» SOURCE MATERIAL:

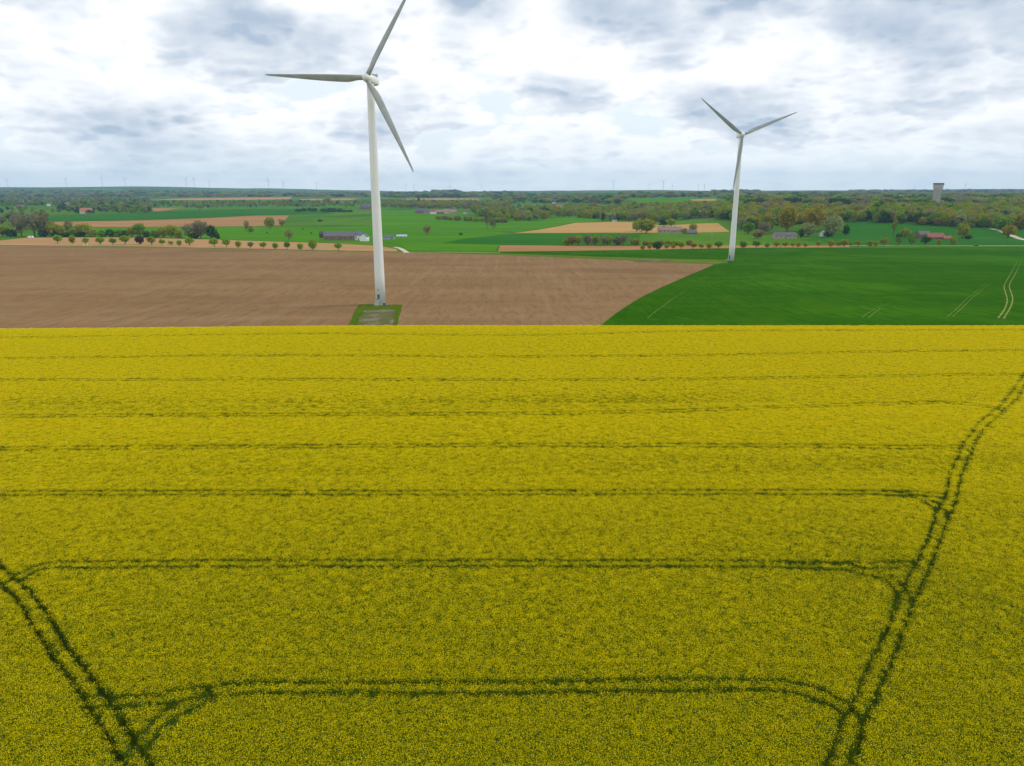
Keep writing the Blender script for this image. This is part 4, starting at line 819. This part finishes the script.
house(784, 238.3, 22, 6, 'slate', 'stone', 'long low grey cottage with a chimney behind the row', 'cottage', 9, .03, .5, 5, True, 'cottage')
house(823, 236.4, 5, 6.4, 'slate', 'whitewash', 'white gabled house under the pale willow', 'house', 8, 1.1, .45, 1, True)
house(774.5, 219, 5.5, 5, 'slate', 'whitewash', 'pale house among the orange-tinged trees', 'house', 9, .2, .5, 2, True)
house(922.5, 238.2, 11.5, 7, 'slate', 'brick', 'grey-roofed barn at the left of the red-roofed farm', 'barn', 12, .05, .45, 3, False, 'barn')
house(934, 239.2, 16, 6, 'red_tile', 'brick', 'long red-roofed farm building on the green hillside', 'farm building', 10, -.08, .62, 5, True, 'farm_building')
house(946.5, 239.6, 8, 3.6, 'red_tile', 'brick', 'low red-roofed shed at the right of the farm', 'shed', 8, -.1, .6, 2, False, 'shed')
house(86.5, 213.6, 11, 5.6, 'orange_tile', 'cream', 'red-roofed house in the copse on the left', 'house', 10, .1, .5, 3, True)
house(20.5, 208.6, 5, 3.8, 'pink_tile', 'cream', 'small cream house in the far-left wood', 'house', 9, .2, .5, 2, True)
house(67, 206.6, 5, 4, 'pink_tile', 'stone', 'small stone house above the red-roofed house', 'house', 9, -.2, .5, 2, True)
house(48.8, 206, 3, 3.6, 'slate', 'whitewash', 'tiny white house in the grey left wood', 'house', 8, .5, .4, 1, False)
house(145.5, 208.4, 2.6, 3, 'slate', 'whitewash', 'tiny white house at the edge of the dark copse', 'house', 8, .3, .4, 1, False)
house(17, 196.4, 4, 2, 'slate', 'whitewash', 'tiny pale farm shed high on the left ridge', 'shed', 20, .3, .4, 1, False, 'shed')
house(559, 211.4, 3.4, 4, 'slate', 'whitewash', 'tiny white house right of the church', 'house', 9, .2, .45, 1, False)
house(614.4, 221.8, 3.6, 2.4, 'slate', 'whitewash', 'tiny white hut at the top edge of the tan field', 'hut', 5, .2, .4, 1, False, 'hut')
# church
p = P(553.6, 209.5); s = mpp(p); ch = empty('church', p, .15)
mb = MB(); tw_ = 1.5 * s; hh = 7.5 * s; mb.box(-tw_, tw_, -tw_, tw_, -2, hh); mb.build('tower', MT['brick'], ch)
mb = MB(); mb.box(-tw_ * 1.05, tw_ * 1.05, -tw_ * 1.05, tw_ * 1.05, hh * .78, hh * .9); mb.build('belfry', MT['whitewash'], ch)
mb = MB(); mb.add([(-tw_ * 1.1, -tw_ * 1.1, hh), (tw_ * 1.1, -tw_ * 1.1, hh), (tw_ * 1.1, tw_ * 1.1, hh), (-tw_ * 1.1, tw_ * 1.1, hh), (0, 0, hh + 5.2 * s)], [(0, 1, 4), (1, 2, 4), (2, 3, 4), (3, 0, 4), (3, 2, 1, 0)]); mb.build('spire', MT['slate'], ch)
mb = MB(); mb.box(tw_ + .02, tw_ + 22, -5, 5, -2, 8); mb.build('nave', MT['brick'], ch)
mb = MB(); mb.add([(tw_ + .05, -5.6, 7.7), (tw_ + 22.3, -5.6, 7.7), (tw_ + 22.3, 5.6, 7.7), (tw_ + .05, 5.6, 7.7), (tw_ + .05, 0, 14), (tw_ + 22.3, 0, 14)], [(0, 1, 5, 4), (2, 3, 4, 5), (1, 2, 5), (3, 0, 4), (3, 2, 1, 0)]); mb.build('roof', MT['pink_tile'], ch)
tag(ch, 'brick church tower with pale belfry and spire above the wood', 'church')
# water tower: flaring concrete funnel under a dark rim, ribs down its shaft
Yw = 1430.0; dx = (935.6 - 512) / FPX; ry = math.cos(PITCH) + (383 - 205) / FPX * math.sin(PITCH); Xw = dx * Yw / ry; zw = float(terrain(Xw, Yw)); pw = Vector((Xw, Yw, zw)); s = mpp(pw)
top_z = CAM_H + Yw * math.tan(math.atan((383 - 183) / FPX) - PITCH) - zw
wt = empty('water_tower', pw); mb = MB(); n = 32
def ring(r, h): return [(r * math.cos(2 * math.pi * k / n), r * math.sin(2 * math.pi * k / n), h) for k in range(n)]
loft(mb, [ring(2.9 * s, -2), ring(2.9 * s, top_z * .25), ring(3.0 * s, top_z * .5), ring(3.6 * s, top_z * .72), ring(4.6 * s, top_z * .945)]); mb.build('shaft', MT['concrete'], wt).data.shade_smooth()
mb = MB(); loft(mb, [ring(4.6 * s, top_z * .945), ring(4.78 * s, top_z * .95), ring(4.78 * s, top_z * .992), ring(4.6 * s, top_z)]); mb.build('rim', MT['slate'], wt)
for k in range(12):
    a = 2 * math.pi * (k + .3) / 12; mb = MB(); mb.tube([(math.cos(a) * r * s, math.sin(a) * r * s, h * top_z) for r, h in ((2.95, .0), (2.95, .25), (3.05, .5), (3.65, .72), (4.6, .94))], .45, 6); mb.build('rib', MT['concrete'], wt)
tag(wt, 'flaring concrete water tower with dark rim rising above the wood', 'water tower')

# ------------------------------------------------------------------ small things
MT['car_white'] = noisy('white_car_paint', [(.78, .79, .8), (.82, .83, .84)], 1, rough=.3, spec=.5); MT['car_dark'] = noisy('dark_car_paint', [(.02, .022, .025), (.03, .032, .035)], 1, rough=.3, spec=.5); MT['rubber'] = noisy('tyre_rubber', [(.02, .02, .02), (.03, .03, .03)], 2)
def vehicle(px_, py_, up, ln, ht, wd, paint, rot, label, name, cat, nose):
    p = P(px_, py_); p.z += up; r = empty(name, p, rot)
    sec = [(-ln / 2, .35), (-ln / 2, ht * .9), (-ln / 2 + .15, ht), (ln / 2 - nose, ht), (ln / 2 - nose * .5, ht * .58), (ln / 2 - .1, ht * .5), (ln / 2, .35)]
    mb = MB(); loft(mb, [[(x, y * wd / 2, z) for x, z in sec] for y in (-1, -.97, .97, 1)]); mb.build('body', MT[paint], r)
    mb = MB()
    mb.add([(ln / 2 - nose * .95, -wd / 2 - .02, ht * .62), (ln / 2 - nose * .62, -wd / 2 - .02, ht * .62), (ln / 2 - nose * .98, -wd / 2 - .02, ht * .93), (ln / 2 - nose * 1.6, -wd / 2 - .02, ht * .93), (ln / 2 - nose * 1.6, -wd / 2 - .02, ht * .62)], [(0, 1, 2, 3, 4)]); mb.build('window', MT['glass'], r)
    for x in (-ln * .32, ln * .32):
        for y in (-1, 1):
            mb = MB(); mb.tube([(x, y * (wd / 2 - .22), .34), (x, y * (wd / 2 + .02), .34)], .34, 14); mb.build('wheel', MT['rubber'], r)
    return tag(r, label, cat)
vehicle(31, 238.2, .15, 6.6, 2.6, 2.1, 'car_white', .05, 'white van parked at the left end of the hedgerow', 'van', 'van', 1.3)
vehicle(975.5, 246.4, .36, 4.6, 1.5, 1.8, 'car_dark', 3.1, 'dark car on the pale road behind the wheat', 'car', 'car', 1.6)
for i, x_ in enumerate((83.6, 87.2)):
    p = P(x_, 245.3); mb = MB(); mb.tube([(0, 0, -.1), (0, 0, 1.1), (0, 0, 1.2)], [.35, .35, .15], 10); o = mb.build('marker_post', MT['whitewash']); o.location = p
    tag(o, f'short white marker post beside the third roadside tree, {["left", "right"][i]} of the pair', 'post', 'white marker posts')
for i, (x_, w_) in enumerate(((772.5, 6), (780.3, 5))):
    p = P(x_, 247.4); s = mpp(p); mb = MB(); nr = 14
    rings = []
    for h, r in ((-.2, 1.0), (.5, .92), (1.2, .62), (1.8, .30), (2.0, .06)): rings.append([(r * w_ * s / 2 * math.cos(2 * math.pi * k / nr) * random.uniform(.9, 1.1), r * 3 * math.sin(2 * math.pi * k / nr) * random.uniform(.85, 1.1), h * random.uniform(.9, 1.1)) for k in range(nr)])
    loft(mb, rings[::-1]); o = mb.build('soil_heap', MT['stubble']); o.location = p + Vector((0, -4, 0)); tag(o, f'{["larger", "smaller"][i]} pale soil heap in front of the roadside trees', 'heap')
MT['pole_wood'] = noisy('pole_wood', [(.30, .27, .23), (.36, .33, .29)], 1)
def pole(px_, py_, hpx, label):
    p = P(px_, py_); h = hpx * mpp(p); r = empty('utility_pole', p); mb = MB(); mb.tube([(0, 0, -.5), (0, 0, h)], [.30, .2], 8); mb.build('mast', MT['pole_wood'], r)
    mb = MB(); mb.box(-1.4, 1.4, -.1, .1, h - 1.0, h - .75)
    for x in (-1.2, 0, 1.2): mb.tube([(x, 0, h - .75), (x, 0, h - .35)], .09, 6)
    mb.build('crossarm', MT['pole_wood'], r); return tag(r, label, 'utility pole')
pole(1009.5, 228.5, 19, 'pale utility pole in front of the right-hand wood'); pole(485.3, 222, 16, 'pale utility pole beside the tall slim bare tree'); pole(712, 240, 7, 'pale utility pole right of the stone farmhouse shed')

# ------------------------------------------------------------------ haze: even air round everything
hz = MB(); hz.box(-12500, 12500, -700, 15500, -40, 420); hm = bpy.data.materials.new('air'); hm.use_nodes = True; ht = hm.node_tree
for n_ in list(ht.nodes): ht.nodes.remove(n_)
pv = nd(ht, 'ShaderNodeVolumePrincipled'); pv.inputs['Color'].default_value = (.42, .71, 1.0, 1); pv.inputs['Density'].default_value = 5.6e-5
ho = nd(ht, 'ShaderNodeOutputMaterial'); ht.links.new(pv.outputs[0], ho.inputs['Volume'])
hob = hz.build('haze', hm); tag(hob, 'thin bluish haze over the distant land', 'haze', kind='stuff')
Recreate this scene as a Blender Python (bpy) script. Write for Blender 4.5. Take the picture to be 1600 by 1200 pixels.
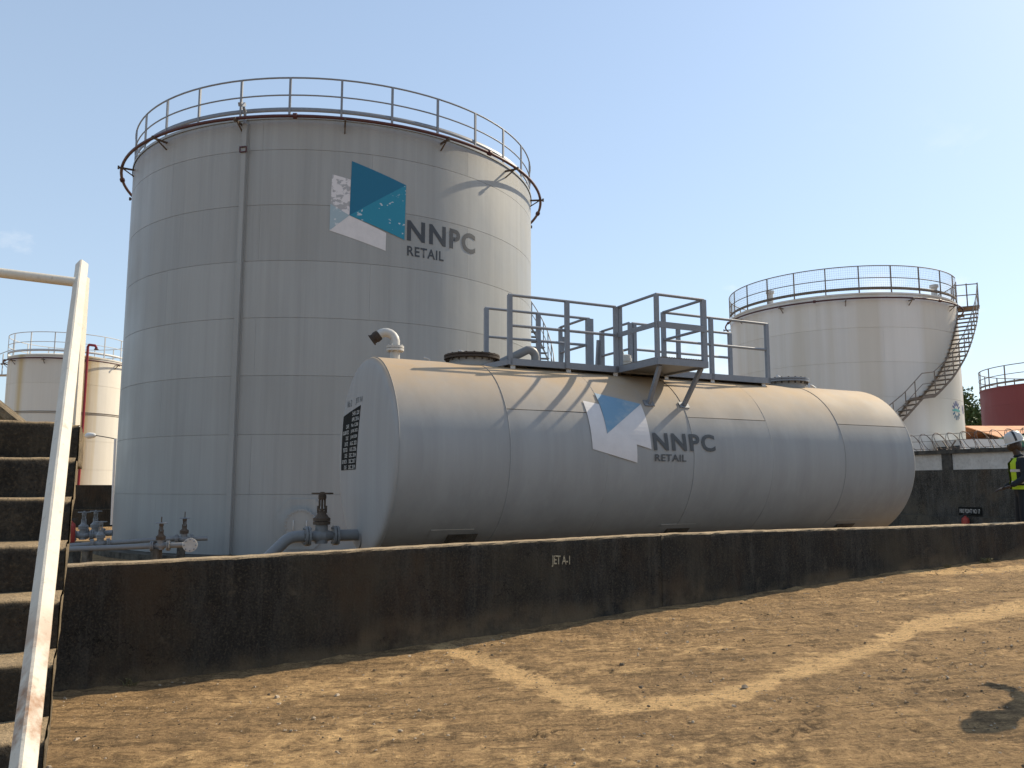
import bpy, bmesh, math, random
from math import sin, cos, pi, radians
from mathutils import Vector, Matrix, noise

# ------------------------------------------------------------------ scene, camera, sky, sun
for o in list(bpy.data.objects):
    bpy.data.objects.remove(o, do_unlink=True)
SC = bpy.context.scene
COL = SC.collection
random.seed(7)

cam_d = bpy.data.cameras.new('camera')
cam = bpy.data.objects.new('camera', cam_d); COL.objects.link(cam)
cam.location = (0, 0, 0)                                  # eye height is the scene's zero level
cam.rotation_euler = (radians(90 + 7.1), 0, 0)
cam_d.sensor_fit = 'HORIZONTAL'; cam_d.sensor_width = 36
cam_d.lens = 36 * 1285 / 1600
cam_d.clip_start = 0.05; cam_d.clip_end = 3000
SC.camera = cam

SUN_EL, SUN_AZ = radians(38), radians(54)                 # azimuth measured from +Y towards +X
SUN_DIR = Vector((sin(SUN_AZ) * cos(SUN_EL), cos(SUN_AZ) * cos(SUN_EL), sin(SUN_EL)))

world = bpy.data.worlds.new('World'); SC.world = world; world.use_nodes = True
wn, wl = world.node_tree.nodes, world.node_tree.links
wn.clear()
w_out = wn.new('ShaderNodeOutputWorld'); w_bg = wn.new('ShaderNodeBackground')
sky = wn.new('ShaderNodeTexSky'); sky.sky_type = 'NISHITA'; sky.sun_disc = False
sky.sun_elevation = SUN_EL; sky.sun_rotation = SUN_AZ
sky.air_density = 1.0; sky.dust_density = 0.45; sky.ozone_density = 1.0; sky.altitude = 300
w_bg.inputs['Strength'].default_value = 0.15
# thin cumulus drifting low over the haze
tc = wn.new('ShaderNodeTexCoord')
mp = wn.new('ShaderNodeMapping'); mp.inputs['Location'].default_value = (12.2, 0.7, 4.6); mp.inputs['Scale'].default_value = (1, 1, 1.9)
nz = wn.new('ShaderNodeTexNoise'); nz.inputs['Scale'].default_value = 4.2; nz.inputs['Detail'].default_value = 9; nz.inputs['Roughness'].default_value = 0.58
rp = wn.new('ShaderNodeValToRGB'); rp.color_ramp.elements[0].position = 0.585; rp.color_ramp.elements[1].position = 0.74
sepw = wn.new('ShaderNodeSeparateXYZ')
band = wn.new('ShaderNodeMapRange'); band.inputs['From Min'].default_value = 0.40; band.inputs['From Max'].default_value = 0.20
mulw = wn.new('ShaderNodeMath'); mulw.operation = 'MULTIPLY'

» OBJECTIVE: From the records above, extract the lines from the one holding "Recreate this scene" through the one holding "from mathutils import Vector, Matrix, noise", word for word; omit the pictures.

» RESPONSE TO THE TASK:
Recreate this scene as a Blender Python (bpy) script. Write for Blender 4.5. Take the picture to be 1600 by 1200 pixels.
import bpy, bmesh, math, random
from math import sin, cos, pi, radians
from mathutils import Vector, Matrix, noise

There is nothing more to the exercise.